Crony capitalism ends when immigrants try to become the cronies?

The NYT did an interesting analysis of the declining fortunes of government cronies (holders of NYC taxi medallions).

But the methods stripped immigrant families of their life savings, crushed drivers under debt they could not repay and engulfed an industry that has long defined New York. More than 950 medallion owners have filed for bankruptcy, according to a Times analysis of court records.
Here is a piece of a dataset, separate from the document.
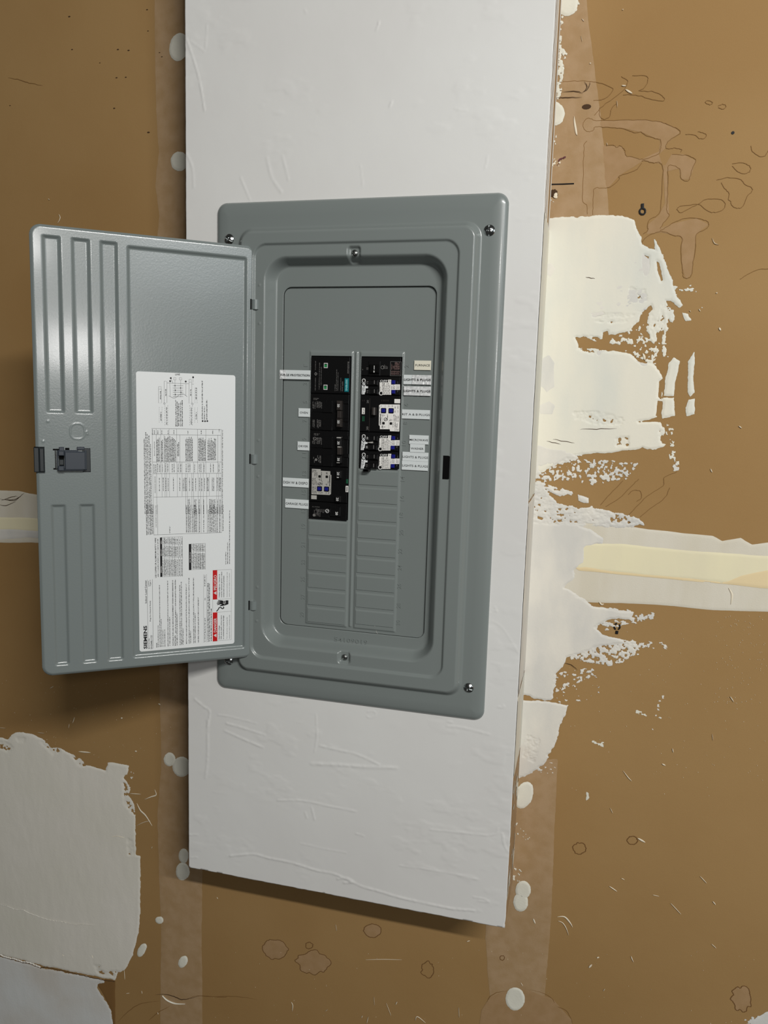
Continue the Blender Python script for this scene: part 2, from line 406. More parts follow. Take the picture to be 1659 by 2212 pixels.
patch('compound_skim', [(CR([(235,60),(480,105),(475,200),(240,205)]),.4,2.4,14,1.4),(CR([(225,320),(275,310),(310,360),(270,425),(220,400)]),30,1.0,7,1),
    (CR([(180,940),(260,900),(300,960),(300,1120),(240,1160),(170,1100)]),30,1.4,9,1),(CR([(180,1230),(260,1190),(310,1240),(280,1300),(190,1300)]),30,1.4,9,1),
    (CR([(520,440),(700,380),(830,250),(900,300),(880,620),(700,640),(560,660),(500,740),(470,700)]),.6,3.4,16,1.2),(CR([(560,880),(850,960),(930,1010),(940,1180),(800,1080),(560,960)]),.3,3.2,16,1.4)],
    M_mud, 5, label='whiter skim areas on the cream patch', xmin=BL, thick=.0004, seed=12)
# second patch: speckled trowel marks down to the seam
patch('joint_compound_patch', [
    (CS([(60,-60),(520,40),(560,80),(470,90),(420,130),(360,170),(250,200),(60,200)]),30,2.6,8,1),
    (CS([(470,60),(560,60),(660,90),(900,110),(860,190),(640,230),(480,200),(300,220),(300,180)]),-.2,4.0,4.6,1.1),
    (CS([(850,80),(1040,90),(1060,190),(850,200)]),-2.2,4.2,3.4,2.5),
    (CS([(1120,90),(1150,90),(1140,150),(1110,155)]),0,2.6,4,2),
    (CS([(60,200),(300,210),(480,260),(560,290),(430,290),(350,240),(440,340),(560,370),(640,360),(820,400),(900,430),(940,460),(800,485),(640,470),(60,480)]),1.5,4.2,6.5,1.3),
    (CS([(560,290),(620,310),(620,340),(560,330)]),30,1.5,5,1),
    (CS([(60,440),(560,460),(650,500),(710,540),(700,575),(600,600),(600,690),(540,730),(540,770),(480,830),(520,850),(600,900),(650,940),(740,950),(880,970),(860,1010),(740,1010),(660,1060),(700,1100),(820,1130),(830,1150),(660,1170),(600,1200),(560,1215),(490,1230),(480,1280),(430,1330),(420,1440),(400,1480),(300,1470),(250,1450),(60,1450)]),30,2.8,8,1.4),
    (CS([(600,960),(760,950),(1000,980),(980,1010),(820,1040),(700,1080),(600,1040)]),-.3,3.8,5,1.6),
    (CS([(840,1030),(1000,1040),(1130,1010),(1130,1050),(840,1060)]),-1.8,3.8,3.6,2.4),
    (CS([(600,1170),(800,1130),(940,1150),(900,1220),(760,1280),(560,1250),(480,1230)]),.2,3.6,5.4,1),
    (CS([(860,1130),(1080,1150),(1070,1180),(880,1170)]),-1.0,3.6,4,2.6),
    (CS([(420,1330),(660,1290),(640,1340),(500,1400),(430,1440)]),-.6,4.0,5,1.4),
    (CS([(430,1350),(720,1340),(760,1480),(430,1500)]),-1.9,4.2,3.6,2),
    (CS([(60,1478),(300,1480),(400,1490),(500,1510),(490,1560),(450,1640),(440,1700),(400,1780),(360,1850),(290,1900),(210,1940),(60,1945)]),30,3.0,8,1.6),
    (CS([(290,1900),(360,1850),(450,1800),(420,1900),(330,1930)]),-1,3.4,4,2.4),
    ], M_mud, 3, label='white trowelled compound patch at the lower right of the board', xmin=BL, thick=.0009, seed=21, step=.001,
    holes=[(CS([(340,130),(410,120),(410,170),(350,185)]),.3,2.6,3.6,1),(CS([(325,415),(365,425),(350,438),(325,428)]),30,.8,4,1),
           (CS([(440,370),(465,370),(455,384)]),30,.6,4,1),(CS([(600,455),(650,460),(620,475)]),30,.8,5,1),
           (CS([(270,1690),(330,1710),(300,1830),(250,1800)]),-2.0,3.4,4,1)])
# the horizontal taped seam
SEAM_R = [
    ('joint_tape_band', M_band, 1, [(1180,1130),(1290,1128),(1400,1143),(1480,1152),(1540,1157),(1560,1168),(1600,1162),(1625,1176),(1659,1172),(2100,1212),(2100,1352),(1659,1321),(1540,1317),(1420,1306),(1290,1302),(1220,1300),(1180,1300)], 'greige tape band of the seam right of the board'),
    ('yellowed_compound_band', M_yel, 3, [(1250,1172),(1340,1174),(1500,1190),(2100,1232),(2100,1300),(1640,1268),(1500,1252),(1400,1245),(1330,1236),(1245,1228)], 'cream-yellow compound stripe along the right seam'),
    ('ochre_compound_band', M_ora, 4, [(1243,1226),(1265,1222),(1330,1235),(1440,1244),(1560,1258),(1600,1240),(1659,1228),(2100,1250),(2100,1306),(1640,1270),(1540,1258),(1440,1249),(1330,1240),(1250,1232)], 'thin ochre edge on the right seam'),
]
for nm, mm, ly, pg, lb in SEAM_R:
    patch(nm, [(pg, 30, 1.1, 16, 3)], mm, ly if ly == 1 else ly+1, label=lb, thick=.0005, xmin=BL, seed=5+ly)
SEAM_L = [
    ('joint_tape_band', M_band, 1, [(-420,1060),(0,1059),(40,1060),(85,1070),(120,1078),(300,1090),(380,1095),(380,1190),(200,1180),(120,1172),(0,1172),(-420,1172)], 'greige tape band of the seam left of the open door'),
    ('yellowed_compound_band', M_yel, 3, [(-420,1116),(40,1117),(120,1120),(120,1150),(40,1146),(-420,1143)], 'cream-yellow compound stripe along the left seam'),
    ('white_compound_band', M_mud, 4, [(-420,1143),(30,1143),(120,1150),(120,1164),(60,1161),(0,1166),(-420,1166)], 'pale lower stripe of the left seam'),
]
for nm, mm, ly, pg, lb in SEAM_L:
    patch(nm, [(pg, 30, 1.0, 16, 2)], mm, ly, label=lb, thick=.0005, seed=35+ly)
# big grey-white patch lower left and the cooler piece under its cracked edge
CL = lambda pts: crop(0,1440,3.456,pts)
CM = lambda pts: crop(0,1840,3.456,pts)
patch('joint_compound_patch', [
    (CL([(-300,560),(-100,530),(0,525),(60,540),(110,495),(170,490),(260,510),(330,545),(380,600),(450,610),(530,650),(610,690),(640,730),(790,775),(805,715),(880,720),(965,740),(955,790),(925,830),(950,860),(980,900),(960,960),(1000,1020),(1012,1100),(1015,1300),(1015,1405),(1048,1415),(1048,1500)])
     +CM([(1048,300),(1045,500),(1035,600),(1015,680),(990,770),(960,840),(930,885),(880,900),(860,955),(800,945),(700,925),(560,900),(430,870),(320,850),(200,815),(100,790),(0,765),(-300,700)]),30,2.0,7,1),
    (CL([(940,760),(1000,780),(1000,830),(950,830)]),-.8,3.2,4,1)], M_grey, 2, step=.002, thick=.0008, label='large grey-white compound patch at the lower left', ripple=.0005,
    holes=[(CL([(0,560),(40,560),(100,600),(60,630),(0,610)]),-.2,3.0,4,1.4),(CL([(130,530),(185,535),(180,560),(140,555)]),-.4,2.6,3.6,1.4),
           (CL([(310,560),(360,570),(450,630),(400,650)]),-.4,3,4,1),(CL([(535,665),(615,680),(640,740),(600,735)]),-.2,3,4,1),
           (CL([(925,870),(985,890),(960,960),(1005,1100),(930,1020)]),-.2,2.8,3.6,1),(CL([(960,1290),(990,1300),(1000,1400),(965,1400)]),-.7,2.8,3.6,1),
           (CM([(710,850),(745,850),(740,880),(800,900),(870,890),(850,930),(740,910)]),-.4,2.6,4,1)])
patch('joint_compound_patch', [
    (CM([(-300,720),(0,785),(100,810),(200,835),(330,870),(440,890),(560,915),(700,940),(790,960),(790,985),(730,985),(725,1010),(760,1070),(800,1130),(830,1190),(845,1280),(850,1400),(-300,1400)]),30,2.4,6,1)], M_gblue, 1, step=.002, thick=.0005, seed=71, label='cool grey compound below the cracked patch at the lower left corner', ripple=.0003)
patch('torn_paper_edge', [
    (CM([(790,950),(860,960),(862,1290),(850,1400),(835,1190),(770,1060),(725,990)]),30,.8,6,1)], M_stain, 1, thick=.0003, seed=77, label='dark torn paper triangle beside the lower left patch')
patch('joint_compound_patch', [(crop(1040,1500,2.68,[(1560,1900),(1600,1860),(1659,1835),(1750,1800),(1750,2000),(1540,2000)]),30,2.4,6,1),
    (crop(1040,1500,2.68,[(1440,1900),(1500,1880),(1570,1870),(1570,1950),(1440,1950)]),-1,3.6,4,2)], M_gblue, 2, seed=83, label='pale compound corner at the bottom right of the wall')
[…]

Thousands more are barely hanging on.

It turns out that as soon as the assets had been sold to recent immigrants, politicians decided that the profits of the cronies did not need to be carefully protected (in this case against Uber and Lyft, though even without them it would have been tough to keep the medallion price bubble inflating).

Of course Donald Trump is at least partly to blame, according to the NYT! No article on malfeasance would be complete without his name appearing.

4 thoughts on “Crony capitalism ends when immigrants try to become the cronies?

  1. It’s not that different from how Monsanto was shielded for many years by the establishment (including Clarence Thomas, a former employee who refused to recuse himself when a case of theirs landed in front of him). As soon as a non-US company (chump?) bought them, the flood gates of litigation opened wide.

    So does this mean you are revising your opposition to immigration, since this is clearly a benefit?

  2. It’s interesting to compare with a 17th century form of “crony capitalism”. As Charles I sought to rule without a Parliament, the challenge was to raise money without explicit taxation. One of the ways he gained infamy with his subjects was by selling monopolies, such as the highly unpopular soap monopoly.

    Charles’s reign ended when his head was separated from his body, and over the ensuing two centuries, economic liberalism reached its high water mark against economic coercion. Astonishing to reflect that 200 years ago liberalising trade was a popular and progressive cause!

    That tide is very much on the ebb as cartels and labour unions can now virtually write their own laws. If one way of looking at civilisation is that it’s the condition where coercion of the weak by the strong is prevented, then hasn’t the western world set course towards a new Dark Age?

  3. Sounds like a planted article. My guess is taxi medallions were largely owned by the affluent like Michael Cohen, who seemed to have owned a bunch of them and largely financed on a non recourse basis by specialized financial institutions now on the hook and probably on the road to bankruptcy. Bill deBlasio (our next prez.) tried mightily to keep Uber out as a favor to his fat cat donors but the popular will prevailed.

  4. We like immigrants: they made the post-Inca America great again. Therefore the subject of immigrants must be a part of any dispute, public or otherwise.. And before that, it was the children, as in: sucks to be you but would you do it for the children?